Question

A uniform thin circular ring of mass $m\left( {m = 0.4\,kg} \right)$ and radius has a small particle of the same mass m fixed on it as shown in the figure above. The line joining the particle to centre is initially horizontal. The ground is frictionless. If the contact force (magnitude) exerted by the ground on the ring, when the system is released from rest is $\dfrac{3}{x}mg$, find the value of $x$.

Answer 1

Hint: The angular momentum of a system of particles about a given axis is directly proportional to the external torque applied on the body.
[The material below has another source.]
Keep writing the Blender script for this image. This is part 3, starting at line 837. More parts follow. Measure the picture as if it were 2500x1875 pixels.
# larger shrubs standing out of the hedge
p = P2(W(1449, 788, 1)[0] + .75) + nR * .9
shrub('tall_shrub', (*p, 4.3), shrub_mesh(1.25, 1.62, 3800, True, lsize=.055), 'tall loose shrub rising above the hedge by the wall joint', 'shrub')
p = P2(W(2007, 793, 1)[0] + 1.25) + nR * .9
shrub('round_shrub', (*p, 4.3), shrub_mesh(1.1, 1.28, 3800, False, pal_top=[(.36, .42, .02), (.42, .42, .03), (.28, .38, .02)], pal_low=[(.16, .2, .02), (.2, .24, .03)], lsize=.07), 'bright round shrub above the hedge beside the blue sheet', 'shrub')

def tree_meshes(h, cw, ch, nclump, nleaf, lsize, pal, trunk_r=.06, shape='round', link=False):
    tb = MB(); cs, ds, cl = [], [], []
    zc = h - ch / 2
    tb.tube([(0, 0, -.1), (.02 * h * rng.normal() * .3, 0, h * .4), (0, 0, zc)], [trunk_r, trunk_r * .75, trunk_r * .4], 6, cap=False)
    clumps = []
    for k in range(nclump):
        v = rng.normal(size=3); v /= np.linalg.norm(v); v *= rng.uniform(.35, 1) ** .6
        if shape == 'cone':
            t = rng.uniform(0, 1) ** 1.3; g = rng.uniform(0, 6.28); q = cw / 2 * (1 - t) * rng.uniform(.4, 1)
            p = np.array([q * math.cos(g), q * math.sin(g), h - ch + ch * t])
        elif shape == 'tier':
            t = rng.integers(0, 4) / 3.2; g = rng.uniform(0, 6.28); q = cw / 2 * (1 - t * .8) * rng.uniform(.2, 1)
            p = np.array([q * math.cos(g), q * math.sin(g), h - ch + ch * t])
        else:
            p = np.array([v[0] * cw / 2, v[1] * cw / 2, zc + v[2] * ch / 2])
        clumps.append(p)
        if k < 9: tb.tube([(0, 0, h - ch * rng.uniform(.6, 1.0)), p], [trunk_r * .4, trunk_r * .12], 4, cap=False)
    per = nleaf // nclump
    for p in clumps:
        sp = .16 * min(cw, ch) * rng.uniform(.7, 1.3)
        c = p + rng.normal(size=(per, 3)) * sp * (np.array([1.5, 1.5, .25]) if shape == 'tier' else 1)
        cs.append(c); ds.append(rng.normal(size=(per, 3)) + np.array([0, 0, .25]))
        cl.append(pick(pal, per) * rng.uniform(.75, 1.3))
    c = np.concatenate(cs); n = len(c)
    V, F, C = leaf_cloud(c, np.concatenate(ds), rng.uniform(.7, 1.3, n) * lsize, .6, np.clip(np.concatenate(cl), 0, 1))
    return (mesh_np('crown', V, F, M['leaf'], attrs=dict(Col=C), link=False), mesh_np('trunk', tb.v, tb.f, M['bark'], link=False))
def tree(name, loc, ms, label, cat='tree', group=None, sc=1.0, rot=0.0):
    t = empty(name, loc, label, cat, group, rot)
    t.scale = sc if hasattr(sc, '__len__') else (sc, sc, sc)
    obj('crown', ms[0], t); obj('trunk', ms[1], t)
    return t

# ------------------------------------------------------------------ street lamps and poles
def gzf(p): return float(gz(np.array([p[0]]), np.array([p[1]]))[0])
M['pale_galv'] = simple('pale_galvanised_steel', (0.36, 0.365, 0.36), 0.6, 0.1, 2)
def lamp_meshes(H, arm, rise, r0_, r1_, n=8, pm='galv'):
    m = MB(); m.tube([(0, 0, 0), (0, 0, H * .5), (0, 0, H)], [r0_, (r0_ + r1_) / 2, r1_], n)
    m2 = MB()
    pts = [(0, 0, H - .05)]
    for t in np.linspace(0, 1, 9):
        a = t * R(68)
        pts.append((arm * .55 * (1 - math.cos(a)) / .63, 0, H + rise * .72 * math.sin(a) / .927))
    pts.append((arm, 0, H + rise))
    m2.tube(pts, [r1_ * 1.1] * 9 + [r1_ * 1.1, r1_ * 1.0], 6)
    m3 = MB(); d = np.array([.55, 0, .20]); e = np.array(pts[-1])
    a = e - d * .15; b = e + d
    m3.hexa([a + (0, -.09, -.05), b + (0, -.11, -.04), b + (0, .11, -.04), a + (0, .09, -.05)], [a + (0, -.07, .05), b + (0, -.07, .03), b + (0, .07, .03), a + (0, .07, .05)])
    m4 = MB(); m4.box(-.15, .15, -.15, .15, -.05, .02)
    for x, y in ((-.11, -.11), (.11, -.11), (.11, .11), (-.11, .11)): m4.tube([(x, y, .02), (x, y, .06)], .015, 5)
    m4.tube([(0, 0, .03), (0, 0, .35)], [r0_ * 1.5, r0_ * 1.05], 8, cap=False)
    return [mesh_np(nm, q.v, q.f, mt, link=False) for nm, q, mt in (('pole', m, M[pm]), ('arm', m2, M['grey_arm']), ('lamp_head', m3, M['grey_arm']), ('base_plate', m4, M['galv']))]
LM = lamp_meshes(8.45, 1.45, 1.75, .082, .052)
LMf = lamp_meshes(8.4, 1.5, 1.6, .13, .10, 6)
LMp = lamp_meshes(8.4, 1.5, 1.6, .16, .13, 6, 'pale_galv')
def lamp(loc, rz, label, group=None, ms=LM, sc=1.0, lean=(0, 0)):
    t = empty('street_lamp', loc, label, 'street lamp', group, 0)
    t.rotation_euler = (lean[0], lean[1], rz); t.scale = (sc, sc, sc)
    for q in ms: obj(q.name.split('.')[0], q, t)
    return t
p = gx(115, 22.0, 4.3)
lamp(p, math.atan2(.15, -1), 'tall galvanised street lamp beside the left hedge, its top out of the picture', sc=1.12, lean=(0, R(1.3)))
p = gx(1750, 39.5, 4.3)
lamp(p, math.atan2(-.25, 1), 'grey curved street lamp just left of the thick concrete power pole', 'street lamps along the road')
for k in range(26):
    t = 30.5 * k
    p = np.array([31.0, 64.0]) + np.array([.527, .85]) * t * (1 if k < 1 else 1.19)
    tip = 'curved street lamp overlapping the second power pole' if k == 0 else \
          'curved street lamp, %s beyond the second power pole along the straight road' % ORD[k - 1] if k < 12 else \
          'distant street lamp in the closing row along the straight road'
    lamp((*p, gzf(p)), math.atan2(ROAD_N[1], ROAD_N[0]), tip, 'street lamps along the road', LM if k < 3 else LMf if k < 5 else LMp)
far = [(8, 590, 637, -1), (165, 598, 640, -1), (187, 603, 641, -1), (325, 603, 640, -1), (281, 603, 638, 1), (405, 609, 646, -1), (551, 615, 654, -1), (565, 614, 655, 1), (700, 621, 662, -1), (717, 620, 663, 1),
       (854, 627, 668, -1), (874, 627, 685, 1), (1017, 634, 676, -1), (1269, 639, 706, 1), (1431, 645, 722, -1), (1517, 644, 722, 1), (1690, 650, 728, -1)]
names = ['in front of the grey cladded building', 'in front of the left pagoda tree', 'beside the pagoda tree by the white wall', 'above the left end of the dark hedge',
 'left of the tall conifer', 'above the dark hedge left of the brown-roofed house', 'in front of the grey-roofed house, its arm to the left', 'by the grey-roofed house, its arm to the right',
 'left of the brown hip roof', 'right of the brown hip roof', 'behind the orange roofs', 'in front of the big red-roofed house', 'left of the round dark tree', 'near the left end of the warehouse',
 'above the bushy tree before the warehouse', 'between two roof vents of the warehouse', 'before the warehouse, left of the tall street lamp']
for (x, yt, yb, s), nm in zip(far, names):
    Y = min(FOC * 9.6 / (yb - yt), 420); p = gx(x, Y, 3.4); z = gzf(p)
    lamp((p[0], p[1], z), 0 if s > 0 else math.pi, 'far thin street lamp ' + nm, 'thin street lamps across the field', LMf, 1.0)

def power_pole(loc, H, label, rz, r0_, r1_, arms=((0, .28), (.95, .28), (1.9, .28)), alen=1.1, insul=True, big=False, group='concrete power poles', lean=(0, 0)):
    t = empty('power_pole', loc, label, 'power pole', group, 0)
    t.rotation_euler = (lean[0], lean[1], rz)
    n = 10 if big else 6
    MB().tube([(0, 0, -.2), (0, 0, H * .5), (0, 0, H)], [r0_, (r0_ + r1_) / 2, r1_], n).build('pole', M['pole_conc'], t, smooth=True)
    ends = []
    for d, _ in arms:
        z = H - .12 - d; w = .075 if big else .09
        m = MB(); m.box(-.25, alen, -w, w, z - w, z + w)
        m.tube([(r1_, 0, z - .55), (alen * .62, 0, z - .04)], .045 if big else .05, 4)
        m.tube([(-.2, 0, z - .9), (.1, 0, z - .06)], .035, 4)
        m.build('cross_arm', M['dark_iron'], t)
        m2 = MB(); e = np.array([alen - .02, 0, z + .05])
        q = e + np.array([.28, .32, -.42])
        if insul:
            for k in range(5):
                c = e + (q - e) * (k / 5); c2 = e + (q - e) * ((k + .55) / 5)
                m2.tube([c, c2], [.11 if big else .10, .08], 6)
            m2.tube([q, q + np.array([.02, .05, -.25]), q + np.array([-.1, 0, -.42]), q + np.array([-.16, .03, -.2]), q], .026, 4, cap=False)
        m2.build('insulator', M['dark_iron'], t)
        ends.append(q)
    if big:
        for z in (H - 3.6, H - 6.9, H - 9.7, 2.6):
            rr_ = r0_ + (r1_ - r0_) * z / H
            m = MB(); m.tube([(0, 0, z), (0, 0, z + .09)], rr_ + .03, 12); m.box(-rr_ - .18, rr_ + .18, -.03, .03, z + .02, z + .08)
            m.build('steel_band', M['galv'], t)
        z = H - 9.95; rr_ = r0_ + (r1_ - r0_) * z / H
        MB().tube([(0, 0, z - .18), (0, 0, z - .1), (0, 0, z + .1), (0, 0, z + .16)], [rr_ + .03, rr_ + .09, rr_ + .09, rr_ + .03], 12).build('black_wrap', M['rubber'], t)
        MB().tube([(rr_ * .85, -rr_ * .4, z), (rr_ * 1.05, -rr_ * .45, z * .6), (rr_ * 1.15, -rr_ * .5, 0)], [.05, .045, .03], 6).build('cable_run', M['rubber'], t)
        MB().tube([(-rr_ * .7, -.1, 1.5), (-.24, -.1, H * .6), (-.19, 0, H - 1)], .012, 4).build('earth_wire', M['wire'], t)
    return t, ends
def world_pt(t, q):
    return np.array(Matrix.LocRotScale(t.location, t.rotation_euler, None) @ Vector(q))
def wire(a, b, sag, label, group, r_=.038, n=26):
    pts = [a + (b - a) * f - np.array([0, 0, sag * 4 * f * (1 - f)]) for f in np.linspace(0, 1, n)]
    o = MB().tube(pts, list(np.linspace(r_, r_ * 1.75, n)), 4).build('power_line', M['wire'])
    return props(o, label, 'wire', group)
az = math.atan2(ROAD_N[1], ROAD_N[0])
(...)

Complete step by step answer:
Since, the mass m is fixed at the horizontal position to the line joining the centre of the ring. So, it will produce a torque. If $I$ be the moment of inertia of the ring and $\alpha $ be the angular acceleration, then from the torque equation we have $mgR = I\alpha $
The moment of inertia of the ring about the centre = $m{R^2}$
As the given point mass lies about the line of tangent to the ring. So, by the theorem of parallel axis, moment of inertia of the ring about the point mass = $m{R^2} + m{R^2}$
$ \Rightarrow mgR = \left( {m{R^2} + m{R^2}} \right)\alpha \Rightarrow \alpha = \dfrac{g}{{2R}}$
The centre of mass of the system lies between the geometric centre of the ring and the point mass.
Writing the force equations, we have $\dfrac{3}{x}mg$
$mg + mg - N = 2m\left( {\dfrac{{R\alpha }}{2}} \right)$
\[\Rightarrow 2mg - N = 2m\left( {\dfrac{{Rg}}{{2 \times 2R}}} \right)
\Rightarrow 2mg - N = \dfrac{{mg}}{2}\]
\[ \Rightarrow N = 2mg - \dfrac{{mg}}{2} \Rightarrow N = \dfrac{{3mg}}{2}\].
So comparing the value of N with $\dfrac{3}{{x}} mg$ we have,
$x = 2.$

Note:
The moment of inertia of a body along the given axis is equal to the torque acting on the body rotating with unit angular acceleration about it. Therefore, $\tau = I\alpha $.
This equation is called the fundamental equation of rotation. This corresponds to $F = m \times a$, which is the fundamental equation of linear motion. Also, a body is in rotational equilibrium if the net external torque or the vector sum of all the torques acting on the body is zero.